[Recorded information]
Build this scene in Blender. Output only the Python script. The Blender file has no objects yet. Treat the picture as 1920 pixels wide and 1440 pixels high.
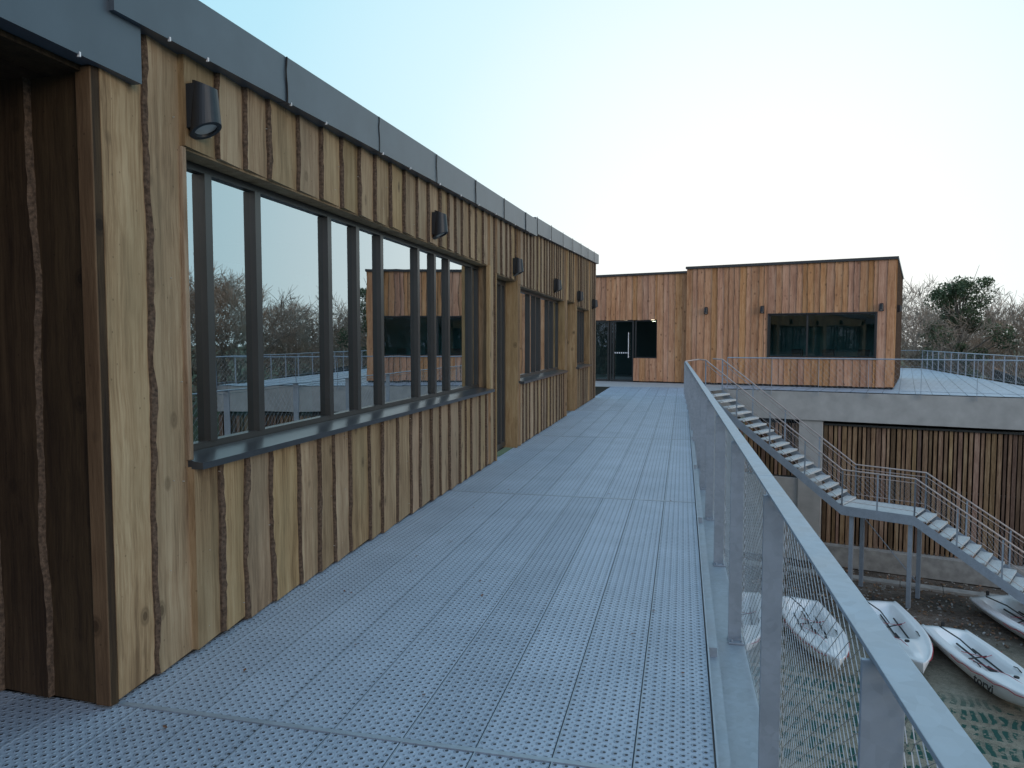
import bpy, math, random
from mathutils import Vector, Matrix, noise
R=random.Random(7)
scene=bpy.context.scene
V=Vector

# ---------------------------------------------------------------- helpers
class MB:
    def __init__(s): s.v=[];s.f=[];s.m=[];s.r=[];s.cur=0.5
    def quad(s,a,b,c,d,m=0):
        i=len(s.v); s.v+= [tuple(a),tuple(b),tuple(c),tuple(d)]; s.r+=[s.cur]*4
        s.f.append((i,i+1,i+2,i+3)); s.m.append(m)
    def tri(s,a,b,c,m=0):
        i=len(s.v); s.v+=[tuple(a),tuple(b),tuple(c)]; s.r+=[s.cur]*3
        s.f.append((i,i+1,i+2)); s.m.append(m)
    def box(s,x0,x1,y0,y1,z0,z1,m=0):
        s.obox(V((x0,y0,z0)),V((x1-x0,0,0)),V((0,y1-y0,0)),V((0,0,z1-z0)),m)
    def obox(s,o,a,b,c,m=0):
        i=len(s.v)
        P=[o,o+a,o+a+b,o+b,o+c,o+a+c,o+a+b+c,o+b+c]
        s.v+=[tuple(p) for p in P]; s.r+=[s.cur]*8
        F=[(0,3,2,1),(4,5,6,7),(0,1,5,4),(1,2,6,5),(2,3,7,6),(3,0,4,7)]
        if a.cross(b).dot(c)<0: F=[tuple(reversed(q)) for q in F]
        for q in F: s.f.append(tuple(i+k for k in q)); s.m.append(m)
    def tube(s,pts,rad,n=6,m=0,cap=True):
        pts=[V(p) for p in pts]
        if not isinstance(rad,(list,tuple)): rad=[rad]*len(pts)
        base=len(s.v); 
        for k,p in enumerate(pts):
            d=(pts[min(k+1,len(pts)-1)]-pts[max(k-1,0)])
            if d.length<1e-9: d=V((0,0,1))
            d.normalize()
            u=d.cross(V((0.03,0.02,1)) if abs(d.z)<.95 else V((1,0.1,0))).normalized(); w=d.cross(u)
            for j in range(n):
                a=2*math.pi*j/n
                s.v.append(tuple(p+(u*math.cos(a)+w*math.sin(a))*rad[k])); s.r.append(s.cur)
        for k in range(len(pts)-1):
            for j in range(n):
                a=base+k*n+j;b=base+k*n+(j+1)%n
                s.f.append((a,b,b+n,a+n)); s.m.append(m)
        if cap:
            s.f.append(tuple(base+j for j in range(n))[::-1]); s.m.append(m)
            e=base+(len(pts)-1)*n
            s.f.append(tuple(e+j for j in range(n))); s.m.append(m)
    def obj(s,name,mats,parent=None,smooth=False,loc=None,bevel=0):
        me=bpy.data.meshes.new(name); me.from_pydata(s.v,[],s.f)
        for mt in mats: me.materials.append(mt)
        me.polygons.foreach_set('material_index',s.m)
        at=me.attributes.new('rnd','FLOAT','POINT'); at.data.foreach_set('value',s.r)
        if smooth: me.polygons.foreach_set('use_smooth',[True]*len(me.polygons))
        me.update()
        o=bpy.data.objects.new(name,me); scene.collection.objects.link(o)
        if parent: o.parent=parent
        if loc: o.location=loc
        if bevel:
            md=o.modifiers.new('b','BEVEL'); md.width=bevel; md.segments=2; md.limit_method='ANGLE'
        return o
def empty(name,loc=(0,0,0)):
    e=bpy.data.objects.new(name,None); e.location=loc; scene.collection.objects.link(e); return e

def newmat(name):
    m=bpy.data.materials.new(name); m.use_nodes=True
    nt=m.node_tree; b=nt.nodes['Principled BSDF']
    return m,nt,b
def N(nt,t,**k):
    n=nt.nodes.new(t)
    for a,v in k.items(): setattr(n,a,v)
    return n
def math_(nt,op,a,b=None,c=None):
    n=N(nt,'ShaderNodeMath',operation=op)
    for i,x in enumerate((a,b,c)):
        if x is None: continue
        if isinstance(x,(int,float)): n.inputs[i].default_value=x
        else: nt.links.new(x,n.inputs[i])
    return n.outputs[0]
def ramp(nt,fac,stops,interp='LINEAR'):
    n=N(nt,'ShaderNodeValToRGB'); cr=n.color_ramp; cr.interpolation=interp
    while len(cr.elements)<len(stops): cr.elements.new(.5)
    for e,(p,c) in zip(cr.elements,stops):
        e.position=p; e.color=(*c,1) if len(c)==3 else c
    nt.links.new(fac,n.inputs[0]); return n.outputs[0]
def mixc(nt,f,a,b,bt='MIX'):
    n=N(nt,'ShaderNodeMix',data_type='RGBA',blend_type=bt)
    for i,x in ((0,f),(6,a),(7,b)):
        if isinstance(x,(int,float)): n.inputs[i].default_value=x
        elif isinstance(x,tuple): n.inputs[i].default_value=(*x,1)
        else: nt.links.new(x,n.inputs[i])
    return n.outputs[2]
def noise_(nt,vec,scale,detail=4,rough=.55):
    n=N(nt,'ShaderNodeTexNoise'); n.inputs['Scale'].default_value=scale
    n.inputs['Detail'].default_value=detail; n.inputs['Roughness'].default_value=rough
    if vec is not None: nt.links.new(vec,n.inputs['Vector'])
    return n.outputs['Fac']
def bump(nt,b,h,strength=.3,dist=.01):
    n=N(nt,'ShaderNodeBump'); n.inputs['Strength'].default_value=strength; n.inputs['Distance'].default_value=dist
    nt.links.new(h,n.inputs['Height']); nt.links.new(n.outputs[0],b.inputs['Normal'])

def simple(name,col,rough=.6,metal=0,var=.15,scale=8,bmp=0.0):
    m,nt,b=newmat(name)
    tc=N(nt,'ShaderNodeTexCoord')
    f=noise_(nt,tc.outputs['Object'],scale,5)
    lo=tuple(c*(1-var) for c in col); hi=tuple(min(1,c*(1+var)) for c in col)
    nt.links.new(ramp(nt,f,[(.3,lo),(.7,hi)]),b.inputs['Base Color'])
    b.inputs['Roughness'].default_value=rough; b.inputs['Metallic'].default_value=metal
    if bmp: bump(nt,b,f,bmp,.01)
    return m

def wood(name,dark,mid,light,rndamt=.35,knots=True,rough=.75,green=None,huev=.03,sat=.85):
    m,nt,b=newmat(name)
    tc=N(nt,'ShaderNodeTexCoord'); at=N(nt,'ShaderNodeAttribute',attribute_name='rnd')
    off=N(nt,'ShaderNodeCombineXYZ')
    r50=math_(nt,'MULTIPLY',at.outputs['Fac'],57.0)
    for i in range(3): nt.links.new(r50,off.inputs[i])
    add=N(nt,'ShaderNodeVectorMath',operation='ADD')
    nt.links.new(tc.outputs['Object'],add.inputs[0]); nt.links.new(off.outputs[0],add.inputs[1])
    wn=N(nt,'ShaderNodeTexNoise'); wn.inputs['Scale'].default_value=2.2; nt.links.new(add.outputs[0],wn.inputs['Vector'])
    ws=N(nt,'ShaderNodeVectorMath',operation='SCALE'); nt.links.new(wn.outputs['Color'],ws.inputs[0]); ws.inputs['Scale'].default_value=.06
    ad2=N(nt,'ShaderNodeVectorMath',operation='ADD'); nt.links.new(add.outputs[0],ad2.inputs[0]); nt.links.new(ws.outputs[0],ad2.inputs[1])
    mp=N(nt,'ShaderNodeMapping'); mp.inputs['Scale'].default_value=(1,1,.04); nt.links.new(ad2.outputs[0],mp.inputs['Vector'])
    g1=noise_(nt,mp.outputs[0],75,5,.7)
    g3=noise_(nt,mp.outputs[0],17,4,.6)
    mp2=N(nt,'ShaderNodeMapping'); mp2.inputs['Scale'].default_value=(1,1,.35); nt.links.new(add.outputs[0],mp2.inputs['Vector'])
    g2=noise_(nt,mp2.outputs[0],3,4,.65)
    g=math_(nt,'ADD',math_(nt,'ADD',math_(nt,'MULTIPLY',g1,.35),math_(nt,'MULTIPLY',g3,.35)),math_(nt,'MULTIPLY',g2,.3))
    col=ramp(nt,g,[(.39,dark),(.5,mid),(.61,light)])
    if green:
        gf=noise_(nt,mp2.outputs[0],2.3,2)
        col=mixc(nt,ramp(nt,gf,[(.45,(0,0,0)),(.7,(.5,.5,.5))]),col,green,'MIX')
    hs=N(nt,'ShaderNodeHueSaturation')
    v=math_(nt,'ADD',math_(nt,'MULTIPLY',at.outputs['Fac'],rndamt*2),1-rndamt)
    nt.links.new(v,hs.inputs['Value']); nt.links.new(col,hs.inputs['Color'])
    fr=math_(nt,'FRACT',math_(nt,'MULTIPLY',at.outputs['Fac'],13.7))
    nt.links.new(math_(nt,'ADD',math_(nt,'MULTIPLY',fr,huev),.5-huev/2),hs.inputs['Hue'])
    nt.links.new(math_(nt,'ADD',math_(nt,'MULTIPLY',fr,.2),sat),hs.inputs['Saturation'])
    col=hs.outputs[0]
    if knots:
        mk=N(nt,'ShaderNodeMapping'); mk.inputs['Scale'].default_value=(1,1,.75); nt.links.new(ad2.outputs[0],mk.inputs['Vector'])
        vo=N(nt,'ShaderNodeTexVoronoi'); vo.inputs['Scale'].default_value=4.2; nt.links.new(mk.outputs[0],vo.inputs['Vector'])
        k=ramp(nt,vo.outputs['Distance'],[(.07,(1,1,1)),(.09,(.4,.4,.4)),(.12,(.6,.6,.6)),(.17,(0,0,0))])
        col=mixc(nt,math_(nt,'MULTIPLY',k,.75),col,tuple(c*.42 for c in dark))
        vo2=N(nt,'ShaderNodeTexVoronoi'); vo2.inputs['Scale'].default_value=14; nt.links.new(add.outputs[0],vo2.inputs['Vector'])
        k2=ramp(nt,vo2.outputs['Distance'],[(.05,(1,1,1)),(.09,(0,0,0))])
        col=mixc(nt,math_(nt,'MULTIPLY',k2,.5),col,tuple(c*.5 for c in dark))
    nt.links.new(col,b.inputs['Base Color']); b.inputs['Roughness'].default_value=rough
    b.inputs['Specular IOR Level'].default_value=.25
    bump(nt,b,g1,.45,.006)
    return m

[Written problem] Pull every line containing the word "objects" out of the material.

[Task solution]
Build this scene in Blender. Output only the Python script. The Blender file has no objects yet. Treat the picture as 1920 pixels wide and 1440 pixels high.
        o=bpy.data.objects.new(name,me); scene.collection.objects.link(o)
    e=bpy.data.objects.new(name,None); e.location=loc; scene.collection.objects.link(e); return e